Me: I suffer from IBS.
F: Why are you telling me that?
M: I thought we were just stating unfortunate truths.
[ouija board]
How are you feeling?
*board begins spelling*
O-O-E-Y–G-O-O-E-YWhat the!? A cheesy board!?
G-O-U-D-A–G-U-E-S-S
I just found out that my mechanic doesn’t drive.

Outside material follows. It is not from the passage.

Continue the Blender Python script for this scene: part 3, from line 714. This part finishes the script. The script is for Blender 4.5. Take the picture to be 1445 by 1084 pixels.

Let’s continue this argument later on when I’m alone in the shower and you’re not there to defend yourself
Oh deer
Children will literally bust in the bathroom like a cop to ask a question and then complain about the smell
Economists trying to explain how inflation is real
oh yeah, well can AI do this?
*eats 7 deviled eggs at the cookout*
Of course my days are numbered..
That’s how calendars work.
Me *on phone to IT* it just says insecure and no special character
Him: ok so your password needs to be
Me: No no I’m doing an online personality test
Retweet if you’re naughty! Star if you love Jesus! Reply if you’d like to meet him!
*Tries new coffee with 300% more caffeine*
“It’s okay. Can’t feel a difference.”
[5 minutes later]
*Throws refrigerator out window*
Netflix: *30 seconds into an Adam Sandler comedy* Are you still watching?
Housekeeping: Ma’am, would you like me to turn down your bed?
Me: Yes, thank you. Would you mind turning down my husband for me as well?
Me: I’ve got the singing voice of an angle
Friend: Don’t you mean angel?
M: Nope, people hear me sing and do a complete 180
I consider anything that doesn’t fit in the dishwasher to be for one time use.